:: TASK BRIEF ::
From the first line of the data through the line containing "def W(x, y, z): return", return each line exactly.
-- Start of DATA SECTION --
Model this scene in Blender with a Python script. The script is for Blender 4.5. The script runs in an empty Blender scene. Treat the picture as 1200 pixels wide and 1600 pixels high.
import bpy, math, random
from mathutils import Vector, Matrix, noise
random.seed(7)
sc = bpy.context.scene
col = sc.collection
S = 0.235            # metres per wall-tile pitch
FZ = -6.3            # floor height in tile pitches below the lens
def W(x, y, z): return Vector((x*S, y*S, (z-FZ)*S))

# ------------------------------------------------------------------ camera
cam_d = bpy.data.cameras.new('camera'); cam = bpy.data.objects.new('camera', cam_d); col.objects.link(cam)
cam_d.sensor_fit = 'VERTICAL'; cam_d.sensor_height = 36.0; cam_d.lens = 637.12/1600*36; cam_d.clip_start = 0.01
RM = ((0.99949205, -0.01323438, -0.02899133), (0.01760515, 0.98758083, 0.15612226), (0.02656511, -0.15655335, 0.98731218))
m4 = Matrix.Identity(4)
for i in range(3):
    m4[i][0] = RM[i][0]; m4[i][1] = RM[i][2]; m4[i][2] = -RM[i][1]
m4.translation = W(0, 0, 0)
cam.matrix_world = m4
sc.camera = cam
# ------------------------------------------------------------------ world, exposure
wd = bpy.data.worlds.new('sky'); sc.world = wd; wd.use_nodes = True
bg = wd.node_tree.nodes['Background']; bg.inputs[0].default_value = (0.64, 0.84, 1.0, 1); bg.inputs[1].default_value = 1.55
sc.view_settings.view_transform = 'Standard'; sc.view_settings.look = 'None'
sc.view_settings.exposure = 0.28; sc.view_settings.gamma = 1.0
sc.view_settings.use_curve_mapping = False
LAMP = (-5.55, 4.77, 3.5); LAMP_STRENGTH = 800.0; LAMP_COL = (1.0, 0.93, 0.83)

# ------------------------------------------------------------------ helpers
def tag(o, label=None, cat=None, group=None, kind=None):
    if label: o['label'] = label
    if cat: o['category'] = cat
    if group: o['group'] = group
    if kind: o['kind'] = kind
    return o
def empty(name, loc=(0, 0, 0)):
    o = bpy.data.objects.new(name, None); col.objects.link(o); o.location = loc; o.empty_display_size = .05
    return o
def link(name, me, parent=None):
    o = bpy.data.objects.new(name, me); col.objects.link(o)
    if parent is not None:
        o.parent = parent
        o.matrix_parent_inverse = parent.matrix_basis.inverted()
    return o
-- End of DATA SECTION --
:: SOLUTION FOR THIS PROBLEM ::
Model this scene in Blender with a Python script. The script is for Blender 4.5. The script runs in an empty Blender scene. Treat the picture as 1200 pixels wide and 1600 pixels high.
import bpy, math, random
from mathutils import Vector, Matrix, noise
random.seed(7)
sc = bpy.context.scene
col = sc.collection
S = 0.235            # metres per wall-tile pitch
FZ = -6.3            # floor height in tile pitches below the lens
def W(x, y, z): return Vector((x*S, y*S, (z-FZ)*S))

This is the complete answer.